The core of generalization theory was developed for independent observations. Some PAC and PAC-Bayes bounds are available for data that exhibit a temporal dependence. However, there are constants in these bounds that depend on properties of the data-generating process: mixing coefficients, mixing time, spectral gap... Such constants are unknown in practice. In this paper, we prove a new PAC-Bayes bound for Markov chains. This bound depends on a quantity called the pseudo-spectral gap. The main novelty is that we can provide an empirical bound on the pseudo-spectral gap when the state space is finite. Thus, we obtain the first fully empirical PAC-Bayes bound for Markov chains. This extends beyond the finite case, although this requires additional assumptions. On simulated experiments, the empirical version of the bound is essentially as tight as the non-empirical one.

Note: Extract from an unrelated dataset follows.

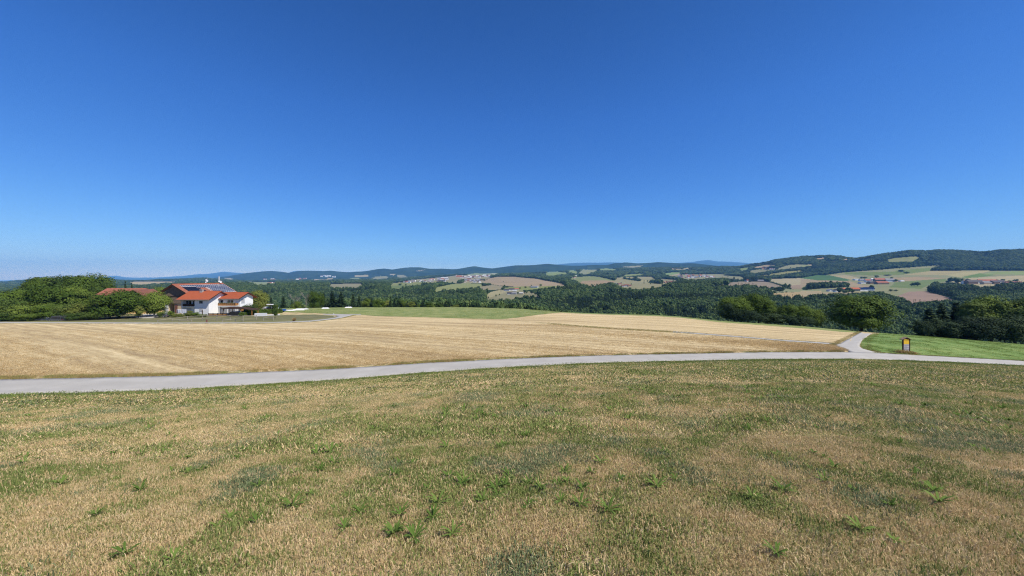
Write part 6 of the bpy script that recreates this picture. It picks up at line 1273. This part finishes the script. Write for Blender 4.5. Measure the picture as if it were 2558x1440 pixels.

翻译：泛化理论的核心是针对独立观测建立的。对于具有时间依赖性的数据，已有一些PAC和PAC-Bayes界。然而，这些界中的常数依赖于数据生成过程的性质：混合系数、混合时间、谱间隙……这些常数在实践中是未知的。本文中，我们证明了一个新的马尔可夫链PAC-Bayes界。该界依赖于一个称为伪谱间隙的量。主要创新在于，当状态空间有限时，我们能够提供伪谱间隙的经验界。因此，我们得到了首个完全经验的马尔可夫链PAC-Bayes界。这一结果可推广至无限状态空间情形，但需要附加假设。在模拟实验中，该界的经验版本与非经验版本在紧致性上基本相当。